Até então, existia um consenso sobre quais seriam as maiores escolas de samba: Mangueira, Portela, Império Serrano e Salgueiro, conhecidas como superescolas, pois estavam sempre entre as primeiras colocadas. E é mais uma vez Joãosinho Trinta que modifica o cenário: em 1976, traz para este grupo seleto uma escola considerada média, a Beija-flor de Nilópolis. Seu enredo “Sonhar com rei dá leão” falava sobre o jogo do bicho, mais uma inovação temática.
O jogo do bicho já tinha uma relação de mecenato com as escolas de samba, mas esta se estreita neste período.

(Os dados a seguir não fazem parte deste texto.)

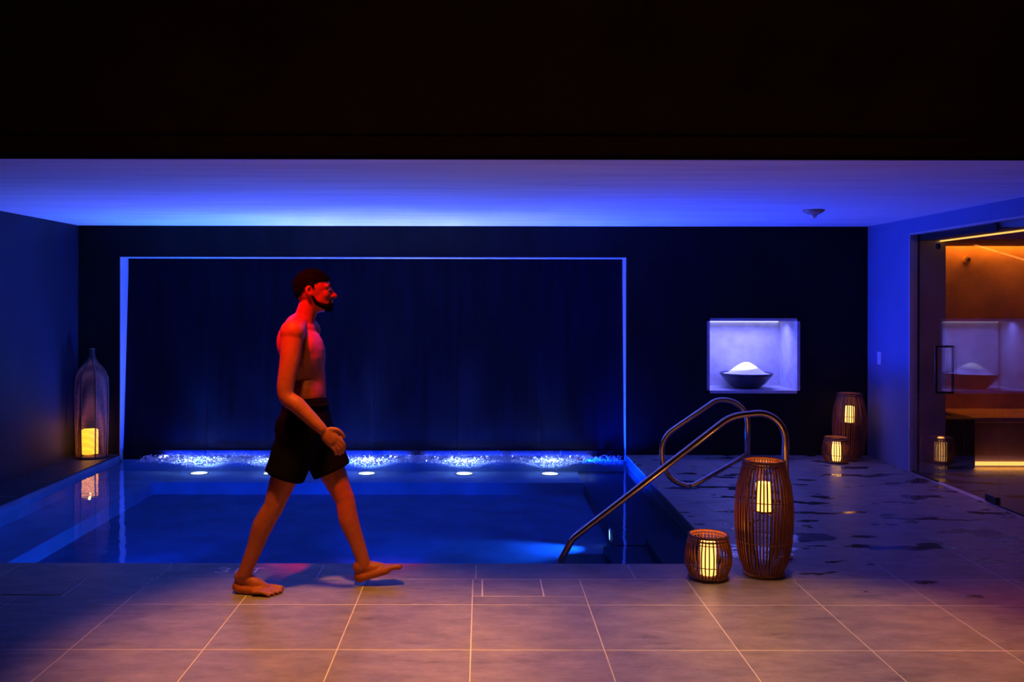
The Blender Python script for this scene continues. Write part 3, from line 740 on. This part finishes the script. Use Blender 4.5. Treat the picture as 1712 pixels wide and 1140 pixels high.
# legs
LEG = {}
def leg(hip, knee, ank):
    mid = hip.lerp(knee, .45)
    calf = knee.lerp(ank, .30)
    back = Vector((-(ank.z-knee.z), 0, (ank.x-knee.x))).normalized()
    if back.x > 0: back = -back
    add_limb(bm, [hip, mid, knee.lerp(hip, .10), knee, calf+back*.012, knee.lerp(ank, .62)+back*.004, ank], [.092, .082, .058, .054, .056, .043, .035], 20)
    add_ell(bm, calf+back*.026+Vector((0, 0, 0)), (.036, .040, .075), Vector((0, 0, 1)).rotation_difference((knee-ank).normalized()))
    add_ell(bm, knee-back*.020, (.034, .036, .044))
def foot(heel, dirv, upv, yaw_side):
    """heel: point under the heel on the sole; dirv along the foot; upv sole normal"""
    d = dirv.normalized(); u = (upv - d*upv.dot(d)).normalized(); s = u.cross(d)     # s points to the foot's left
    def Q(a, b, c): return heel + d*a + s*b + u*c
    add_ell(bm, Q(.035, 0, .034), (.040, .032, .034), Matrix((d, s, u)).transposed().to_quaternion())
    add_limb(bm, [Q(.045, 0, .085), Q(.085, 0, .068), Q(.13, 0, .048), Q(.175, 0, .030)], [.038, .036, .034, .024], 16)
    add_limb(bm, [Q(.04, yaw_side*-.012, .026), Q(.11, yaw_side*-.026, .022), Q(.165, yaw_side*-.032, .020)], [.026, .022, .020], 12)
    add_limb(bm, [Q(.05, yaw_side*.012, .030), Q(.12, yaw_side*.022, .026), Q(.185, yaw_side*.026, .022)], [.026, .024, .022], 12)
    toes = [(.031, .190, .270, .0148), (.003, .194, .272, .0100), (-.020, .188, .260, .0096), (-.042, .176, .244, .0093), (-.063, .162, .226, .0092)]
    for b, a0, a1, r in toes:
        b *= yaw_side
        add_limb(bm, [Q(a0-.03, b*.95, .024), Q(a0+.012, b, .022+r*.35), Q(a1-.018, b*1.03, r+.005), Q(a1-r, b*1.03, r*.98)], [r*1.15, r, r*.95, r*.95], 10, 3)
        NAILS.append((Q(a1-r*.8, b*1.03, r*1.85), d, s, u, r))
    return Q
NAILS = []
leg(P(-.955, -.09, .885), P(-1.105, -.105, .470), P(-1.268, -.085, .100))
foot(P(-1.330, -.070, .0), Vector((1, -.06, 0)), Vector((0, 0, 1)), 1)
leg(P(-.945, .085, .885), P(-.752, .075, .465), P(-.640, .055, .108))
foot(P(-.684, .058, .006), Vector((math.cos(.34), .03, math.sin(.34))), Vector((-math.sin(.34), 0, math.cos(.34))), -1)
body = fuse('body', bm, .0048, 4, 'skin', man)

# shorts
bm = bmesh.new()
def thigh(hip, knee, r0, r1, e):
    k2 = hip.lerp(knee, e); add_tube(bm, [hip.lerp(knee, -.1), hip, hip.lerp(k2, .5), k2], [r0*.9, r0, (r0+r1)/2+.004, r1], 28)
hipR, kneR = P(-.958, -.088, .885), P(-1.105, -.105, .470)
hipL, kneL = P(-.945, .085, .885), P(-.752, .075, .465)
add_ell(bm, P(-.957, 0, .905), (.140, .180, .150)); add_ell(bm, P(-.957, 0, .99), (.122, .163, .12))
add_ell(bm, P(-.985, -.07, .875), (.122, .100, .120)); add_ell(bm, P(-.985, .07, .875), (.122, .100, .120))
thigh(hipR, kneR, .110, .106, .62); thigh(hipL, kneL, .110, .106, .62)
def cut(b):
    def bis(co, no):
        g_ = list(b.verts)+list(b.edges)+list(b.faces)
        bmesh.ops.bisect_plane(b, geom=g_, plane_co=co, plane_no=no, clear_outer=True)
    bis(P(0, 0, 1.015), Vector((.10, 0, 1)))
    for v in b.verts:
        v.co += .004*Vector((noise.noise(v.co*9), noise.noise(v.co*9+Vector((5, 0, 0))), 0))
sh_ = fuse('shorts', bm, .008, 4, 'shorts_cloth', man, cut)
so = sh_.modifiers.new('thick', 'SOLIDIFY'); so.thickness = .006; so.offset = 0
bm = bmesh.new(); add_tube(bm, [P(-.957+.122*math.cos(a), .158*math.sin(a), 1.012-.012*math.cos(a)) for a in [2*PI*k/40 for k in range(40)]], .010, 8, closed=True)
from_bm('waistband', bm, 'shorts_cloth', man, smooth=True)

# hair, beard, eyes
bm = bmesh.new()
add_ell(bm, P(-.922, 0, 1.640), (.106, .0815, .1005), seg=96, rings=64)
kill = []
for v in bm.verts:
    p = v.co - P(-.918, 0, 1.632)
    line = .040 if p.x > .055 else (.040-(.055-p.x)*.62 if p.x > -.02 else -.006-(-.02-p.x)*.9)
    line += .010*noise.noise(v.co*45)
    if abs(p.y) > .05 and .004 < p.x < .026: line -= .022
    if p.z < line: kill.append(v)
    else: v.co += .005*Vector((noise.noise(v.co*60), noise.noise(v.co*60+Vector((3, 0, 0))), noise.noise(v.co*60+Vector((0, 7, 0)))))
bmesh.ops.delete(bm, geom=kill, context='VERTS')
h_ = from_bm('hair', bm, 'hair', man, smooth=True); m_ = h_.modifiers.new('thick', 'SOLIDIFY'); m_.thickness = .008; m_.offset = -1
bm = bmesh.new()
add_ell(bm, P(-.852, 0, 1.541), (.046, .046, .030)); add_ell(bm, P(-.834, 0, 1.528), (.030, .032, .026))
add_limb(bm, [P(-.905, -.066, 1.585), P(-.885, -.062, 1.553), P(-.845, -.040, 1.533), P(-.822, 0, 1.527), P(-.845, .040, 1.533), P(-.885, .062, 1.553), P(-.905, .066, 1.585)], [.008, .012, .015, .016, .015, .012, .008], 10)
add_limb(bm, [P(-.822, -.026, 1.560), P(-.812, -.012, 1.576), P(-.812, .012, 1.576), P(-.822, .026, 1.560)], [.005, .0055, .0055, .005], 8)
fuse('beard', bm, .005, 3, 'hair', man)
for s in (-1, 1):
    bm = bmesh.new(); add_ell(bm, P(-.828, s*.030, 1.625), (.010, .012, .0085), seg=14, rings=10); from_bm('eye', bm, 'eye_white', man, smooth=True)
    bm = bmesh.new(); add_limb(bm, [P(-.822, s*.014, 1.643), P(-.817, s*.030, 1.648), P(-.836, s*.048, 1.643)], [.004, .005, .003], 8); from_bm('eyebrow', bm, 'hair', man, smooth=True)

Isto, somado junto à ação do carnavalesco, contribuiu para uma mudança de foco do carnaval, trazendo para o desfile características de show business, como por exemplo, a crescente grandiosidade e a verticalização dos carros alegóricos.
Junto ao processo de consolidação do mercado de bens culturais, iniciado na década de 60 no Brasil, as escolas de samba começaram a ter um público mais amplo, ganhando destaque na programação turística do Rio de Janeiro, com ampla cobertura da imprensa escrita e televisiva. Este crescimento também fez com que cada vez mais houvesse pressão por parte das escolas pela construção de um espaço exclusivo para o desfile, que de tempos em tempos mudava de endereço.
O samba-enredo não era um produto de grande destaque na indústria fonográfica. Houve gravações eventuais, geralmente sambas das quatro grandes (Mangueira, Portela, Império Serrano e Salgueiro) ou discos temáticos de uma escola, até 1968. Este ano marcou o surgimento de registros mais organizados de sambas-enredo: o primeiro, não comercial, feito pelo Museu da Imagem e do Som, com os sambas das escolas participantes do primeiro grupo; o segundo, comercial, feito pela gravadora DiscNews, gravado ao vivo na quadra das escolas, intitulado “Festival de sambas Vol I" Mas a chancela oficial das escolas só aparece em 1970, quando são lançados pelo selo AESEG, associação representativa das mesmas, os discos do primeiro e do segundo grupos, pela gravadora Caravelle. O interessante é que neste ano também houve o lançamento de “Festival de sambas Vol. III”, e só ouvindo os três discos era possível compor o panorama dos sambas daquele carnaval. Deste momento em diante, o LP dos sambas-enredo foi um dos mais tocados nas emissoras de rádio e um dos mais vendidos no Brasil.
Isto repercutiu na maneira de fazer o samba-enredo, acompanhando a evolução dos desfiles de uma ordem artesanal pra uma industrial. Curiosamente, foi neste momento que algumas escolas acabaram retomando a forma mais simples e original do samba-enredo. Isto pode ser visto, por exemplo, em “Festa para um rei negro” (Salgueiro – 1971), que tem forma A /B (refrão/estrofe), rompendo com a tradição dos sambas tipo lençol, estilo problemático para divulgação radiofônica por seu caráter longo.
Ao longo da década de oitenta, a venda dos discos de samba-enredo ultrapassava facilmente a marca de um milhão de cópias, mas a partir de 1993, as vendas começaram a cair. Neste período consolidaram-se várias características musicais que podemos ver até hoje no samba-enredo: a aceleração do andamento, a marcialização do aspecto rítmico, o aparecimento de harmonias mais sofisticadas, mas o aspecto que mais chama a atenção é o da forma. O estilo lençol deu lugar a uma forma quase padronizada, recorrentemente A/B/C/D ou A/B/C/D/E, ordenada de forma cíclica. E apesar de ainda termos hoje sambas lindos e memoráveis, não dá pra não notar a semelhança entre vários deles...
É certo que a escola de samba e o samba-enredo hoje possuem um caráter industrial, mas também é certo que este processo não ocorreu sem a reflexão das próprias escolas sobre ele. Já foi cantado na avenida... No famoso “Bumbumpaticumbum Prugurundum”: super escola de samba S.A./ super alegoria/ escondendo gente bamba/ que covardia (Império Serrano - 1982) e em “O samba sambou”: o mestre-sala foi parar em outra escola/ carregado por cartolas do poder de quem dá mais/ e o puxador vendeu seu passe novamente/ quem diria, minha gente/ vejam o que o dinheiro faz/ é fantástico/ virou Hollywood isto aqui/ luzes, câmeras e som/ mil artistas na Sapucaí. (São Clemente - 1990).